Recovery in economic growth
While India’s GDP growth rate fell to a six year low of 4.5% in September quarter of 2019, there is a likelihood that the economy would slowly come back on track in near term. There have been a plethora of measures initiated by the government in last one year, including the seminal reduction in corporate taxes. The International Monetary Fund (IMF) noted in a latest update that over the medium term, growth is projected to gradually rise to its medium-term potential of 7.3%.

Global inflation and crude oil prices
Global inflationary trends have been rather tepid and crude oil futures are mostly lingering in a range. This is a positive sign for en emerging economy like India as we import bulk of our crude oil from overseas.

RBI and its monetary stance
The RBI has cut the rates at a staggering pace in recent months as it became clear that the credit growth is lagging behind. The RBI has cut to 5.15%- the lowest in nearly nine years. If the retail lending rates ease further in coming months, the credit offtake, regarded as the engine of modern economy, would kick off the consumption cycle in earnest. This would support the local stock markets and also offer a boost to corporate earnings.

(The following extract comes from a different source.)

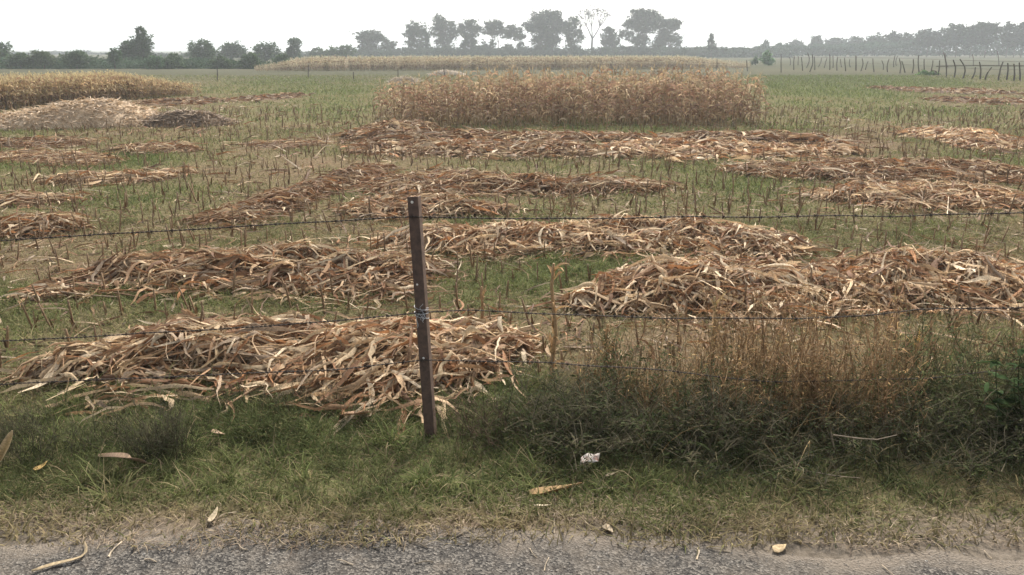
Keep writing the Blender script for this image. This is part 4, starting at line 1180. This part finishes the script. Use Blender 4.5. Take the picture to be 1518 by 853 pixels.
# centre
T("tree", "umbrella shaped tree with a layered flat crown", DC, [(548, 51, 18, 6), (540, 58, 11, 5), (557, 57, 12, 6), (548, 66, 12, 6), (548, 76, 16, 7)], 90, (.05, .062, .035), dens=.85, trunks=[548])
T("tree", "small dense tree tucked under the right side of the umbrella shaped tree", DC, [(577, 67, 10, 6), (576, 76, 12, 7)], 90)
T("tree", "leftmost of three ragged tall trees, crown hanging low", DC, [(618, 42, 13, 8), (610, 50, 9, 8), (629, 52, 8, 8), (614, 63, 11, 8), (630, 68, 8, 8), (618, 77, 17, 6)], 90, trunks=[618], dens=.8)
T("tree", "middle one of three ragged tall trees, with the highest left top", DC + 5, [(650, 31, 9, 7), (660, 38, 13, 8), (651, 47, 10, 8), (669, 52, 10, 9), (658, 61, 10, 8), (662, 75, 18, 8)], 90, trunks=[659], dens=.8)
T("tree", "rightmost of three ragged tall trees, drooping branches", DC, [(696, 38, 13, 7), (687, 47, 9, 8), (705, 46, 9, 7), (697, 59, 10, 8), (689, 70, 8, 8), (704, 72, 7, 8), (696, 79, 16, 5)], 90, trunks=[696], dens=.75)
T("tree", "tree with a thin see through round top on bare slanting trunks", DC, [(733, 36, 13, 6), (724, 44, 10, 5), (742, 44, 8, 6), (733, 50, 10, 5)], 90, (.055, .065, .04), trunks=[730, 739], dens=.7)
T("shrub", "dark rounded bush beneath the tree with the thin see through top", DC - 5, [(724, 70, 10, 9), (724, 78, 14, 6)], 90)
T("tree", "flat topped tree left of the large round dense tree", DC, [(760, 44, 14, 5), (751, 51, 10, 6), (769, 52, 10, 6), (752, 72, 8, 7), (772, 71, 6, 8), (761, 79, 18, 5)], 90, trunks=[758, 764], dens=.8)
T("tree", "large dense tree with a broad round crown, left of the bare tree", DC, [(806, 27, 17, 9), (824, 24, 9, 8), (790, 40, 11, 8), (812, 41, 18, 10), (828, 40, 10, 11), (801, 57, 13, 9), (820, 60, 11, 10), (805, 74, 20, 9)], 90, (.04, .053, .026), trunks=[800, 815], dens=1.1)
T("tree", "slender loose tree leaning out between the dense tree and the bare tree", DC - 4, [(850, 37, 10, 9), (845, 50, 9, 8), (858, 52, 7, 8), (850, 66, 10, 10), (850, 78, 13, 6)], 90, trunks=[851], dens=.65)
T("tree", "small dark tree between the bare tree and the widest tree", DC, [(903, 47, 8, 6), (900, 59, 10, 8), (908, 61, 9, 9), (904, 75, 14, 7)], 90, (.038, .05, .026))
T("tree", "left half of the widest tree group, tall rounded crown with gaps", DC, [(948, 24, 14, 9), (961, 23, 12, 8), (935, 36, 11, 8), (954, 40, 16, 11), (929, 52, 9, 7), (949, 60, 13, 9), (940, 77, 22, 7)], 90, (.042, .055, .03), trunks=[944, 956], dens=.9)
T("tree", "right half of the widest tree group, with a square shouldered crown", DC + 6, [(976, 33, 13, 9), (990, 40, 12, 9), (1000, 35, 9, 8), (985, 55, 14, 9), (1002, 61, 9, 9), (976, 64, 10, 8), (985, 77, 24, 7)], 90, (.042, .055, .03), trunks=[980, 992], dens=.95)
# bare tree
root = empty("bare_tree", (at_d(877, 70, DC)[0], DC, 0)); tag(root, "nearly bare forked tree with thin twigs, taller than its neighbours", "tree", "trees along the horizon")
ox = at_d(877, 70, DC)[0]
m = MB(); mt = MB(); mpp = DC / FPX / cp
def limb(a, b, r0, r1): tube1(m, np.stack([a, (np.asarray(a) + b) / 2 + rng.normal(0, .12, 3), b]) - [ox, DC, 0], r0, r1, [.09, .08, .07], 5)
base = at_d(877, 82, DC); base[2] = 0; fork = at_d(878, 58, DC)
limb(base, fork, .38, .30)
for tips, mids in ((([860, 22], [866, 15], [872, 27], [857, 33]), (869, 38)), (([884, 14], [891, 17], [897, 20], [890, 30], [900, 24]), (889, 40)), (([876, 17], [881, 22], [870, 20]), (877, 40))):
    md = at_d(mids[0], mids[1], DC); limb(fork, md, .22, .15)
    for tx, ty in tips:
        e = at_d(tx, ty, DC) + [0, rng.normal(0, 1.2), 0]; limb(md, e, .13, .05)
        for _ in range(9):
            f_ = e + rng.normal(0, 1, 3) * np.array([1.3, 1.3, .8]); limb(e * .6 + md * .4 if rng.random() < .4 else e, f_, .05, .02)
        n = 26
        p = e + rng.normal(0, 1, (n, 3)) * np.array([1.1, 1.1, .65]); sz = rng.uniform(.2, .5, n)
        ribbons(mt, p - [ox, DC, 0], rng.uniform(0, 6.28, n), rng.uniform(-1, 1, n), rng.uniform(-1, 1, n), sz * 1.5, sz, np.tile([.06, .065, .045], (n, 1)), 2, roll=rng.uniform(-1.5, 1.5, n))
m.build("trunk", M_bark, root); mt.build("sparse_leaves", M_crown, root)
# right part
T("tree", "lone little conical tree above the right low hedge", 240, [(1054, 56, 3, 4), (1054, 62, 5, 4), (1054, 68, 7, 4)], 80, (.035, .048, .026))
T("tree", "small round tree poking up right of the conical one", 300, [(1135, 64, 4, 4), (1134, 70, 7, 4)], 80)
T("tree", "small flat tree poking out of the hedge beside the pole fence", 300, [(1155, 67, 6, 3), (1154, 71, 9, 3)], 80)
T("shrub", "grey green bush standing at the right end of the distant maize", 133, [(1138, 82, 5, 7), (1136, 89, 8, 6), (1141, 91, 7, 5)], 95, (.12, .15, .095), group="bushes by the far fence")
T("shrub", "small grey bush just left of the grey green bush", 133, [(1120, 89, 4, 4), (1119, 92, 5, 3)], 95, (.07, .085, .055), group="bushes by the far fence")
T("shrub", "low dark green bush at the foot of the far stick fence", float(P(1385, 112)[1]), [(1387, 109, 7, 3), (1375, 110, 9, 3)], 112, (.10, .13, .06), group="bushes by the far fence")
RT = [(1210, 60, 7, 6, 420), (1180, 66, 12, 5, 450), (1240, 62, 13, 6, 430), (1268, 61, 11, 6, 420), (1300, 59, 14, 7, 400), (1327, 54, 8, 7, 380), (1345, 58, 12, 7, 380), (1374, 52, 13, 8, 360), (1398, 54, 10, 8, 360), (1417, 47, 14, 9, 350), (1438, 54, 10, 7, 345)]
RL = ["small tree with a raised tip at the thin start of the right wood", "lowest tree at the left end of the right wood", "round tree in the right wood above the middle of the stick fence", "even topped tree in the right wood, left of the pale tree", "pale wide tree in the right wood above the thick fence post", "narrow tree sticking out of the right wood", "pale broad tree right of the narrow one in the right wood", "double topped tree in the middle of the right wood", "low tree in a dip of the right wood before the big dome", "big dome shaped tree in the right wood", "low tree between the big dome and the umbrella crown"]
for (cx, cy, rx, ry, D), lab in zip(RT, RL):
    T("tree", lab, D, [(cx, cy, rx, ry), (cx - rx * .5, cy + ry, rx * .9, ry * .9), (cx + rx * .5, cy + ry, rx * .9, ry * .9)], 80, (.04, .055, .035), group="trees of the wood at right", trunks=[cx])
T("tree", "umbrella crowned tree rising over the right wood", 345, [(1460, 40, 18, 6), (1450, 45, 14, 6), (1472, 46, 13, 6), (1460, 57, 16, 9)], 80, (.035, .048, .03), group="trees of the wood at right", trunks=[1460])
for i, (cx, cy) in enumerate(((1492, 40), (1503, 42), (1514, 38), (1530, 38))):
    T("tree", ["first slim pointed tree right of the umbrella crown", "second slim pointed tree right of the umbrella crown", "slim pointed tree at the right edge of the wood", "dark tree half cut by the right edge"][i], 350, [(cx, cy, 5, 5), (cx, cy + 9, 8, 8), (cx + 1, cy + 19, 9, 9)], 80, (.035, .048, .032), group="trees of the wood at right")

for lx, ly, rx, lab in ((28, 82, 14, "first low bush right of the tree cut by the left edge"), (62, 80, 16, "broad low bush in the left hedge below the wooded rise"), (112, 79, 15, "bush in the left hedge halfway to the tall pointed tree"), (168, 77, 8, "small round bush just left of the lower paired tree"),
                        (256, 85, 14, "bluish low bush left of the feathery topped tree"), (328, 88, 13, "low bush in front of the dome shaped tree"), (370, 84, 11, "low bush between the dome shaped and the lopsided tree"), (418, 84, 10, "low bush right of the lopsided tree")):
    T("shrub", lab, 108, [(lx, ly + 2, rx * .7, 6), (lx - rx * .5, ly + 9, rx * .8, 7), (lx + rx * .5, ly + 8, rx * .8, 8)], 100, (.05 + .02 * (lx % 3) / 3, .07, .04), group="bushes of the left hedge")
# far hedges and woods that read as one mass
def hedge(label, prof, D, ybot, col, n, card=1.3, amp=10):
    prof = np.array(prof, float); m = MB(); mpp = D / FPX / cp
    px = rng.uniform(prof[0, 0], prof[-1, 0], n); top = np.interp(px, prof[:, 0], prof[:, 1]) - (np.abs(vnoise(px * .07, px * 0, 51) - .5) + .5 * np.abs(vnoise(px * .19, px * 0, 52) - .5)) * amp + amp * .35
    py = top + (ybot - top) * rng.random(n) ** .95
    p = np.stack([PD(a, b, D) for a, b in zip(px, py)]); p[:, 1] += rng.uniform(-4, 4, n); p[:, 2] = np.maximum(p[:, 2], .05)
    sz = card * mpp * rng.uniform(.7, 1.5, n)
    cc = np.asarray(col) * np.array([.85, 1.12, .95]) * (.7 + .7 * fbm(px * .06, py * .12, 8))[:, None] * rng.uniform(.7, 1.3, (n, 1))
    ribbons(m, p, rng.uniform(0, 6.28, n), rng.uniform(-1.2, 1.2, n), rng.uniform(-1.2, 1.2, n), sz * 1.9, sz * 1.4, cc, 2, roll=rng.uniform(-1.5, 1.5, n), prof='leaf')
    stuff(m.build("hedgerow", M_crown), label, "hedge")
hedge("dark bushy hedgerow behind the left maize field", [(-140, 84), (0, 86), (60, 88), (120, 85), (180, 86), (240, 91), (300, 88), (350, 92), (400, 92)], 112, 106, (.062, .085, .052), 22000)
hedge("bluish wooded rise far behind the left hedgerow", [(-200, 78), (0, 80), (60, 79), (100, 76), (130, 78), (170, 80), (240, 83)], 420, 90, (.04, .05, .04), 14000)
hedge("low hedgerow running behind the far maize under the tall trees", [(230, 82), (330, 80), (450, 79), (520, 76), (620, 72), (760, 71), (880, 71), (1010, 70), (1100, 70), (1170, 74)], 262, 88, (.04, .052, .032), 30000)
hedge("hazy far tree line under the right wood", [(1000, 72), (1100, 71), (1170, 68), (1230, 66), (1330, 64), (1420, 58), (1520, 54), (1650, 52)], 272, 82, (.045, .065, .045), 26000)

# ------------------------------------------------------------------ haze
if HAZE_DENSITY > 0:
    m = MB()
    v = [[-1700, -35, -1.5], [1700, -35, -1.5], [1700, 3000, -1.5], [-1700, 3000, -1.5]]
    box(m, -1700, 1700, -35, 3000, -1.2, 45, [1, 1, 1])
    hm = bpy.data.materials.new("haze_air"); hm.use_nodes = True
    nt = hm.node_tree; nt.nodes.clear()
    pv = nt.nodes.new("ShaderNodeVolumePrincipled"); out = nt.nodes.new("ShaderNodeOutputMaterial")
    pv.inputs["Color"].default_value = (.86, .93, .98, 1)
    pv.inputs["Density"].default_value = HAZE_DENSITY
    pv.inputs["Anisotropy"].default_value = 0.35
    nt.links.new(pv.outputs[0], out.inputs["Volume"])
    hz = m.build("haze", hm, smooth=False); hz["kind"] = "stuff"
    hz["label"] = "pale dry haze hanging over the whole field"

Government policies and upcoming budget
The government has shown a tendency to act in haste in last few months and there is a possibility that the upcoming Union Budget would provide another booster dose for the economy. Continued focus on enhancing rural incomes, tax cuts for the income tax payers and a boost to consumption oriented sectors is likely to be the key for the economy.

Mutual fund inflows
Assets managed by the Indian mutual fund industry have grown from Rs 23.59 lakh crore in November 2018 to Rs 26.94 lakh crore in November 2019, representing a surge of 14.21%. There has been a consistent increase in the mutual fund investments over the years. The value of assets held by individual investors in mutual funds increased from Rs.12.73 lakh crore in November 2018 to Rs.14.47 lakh crore in November 2019, an absolute increase of 13.69%.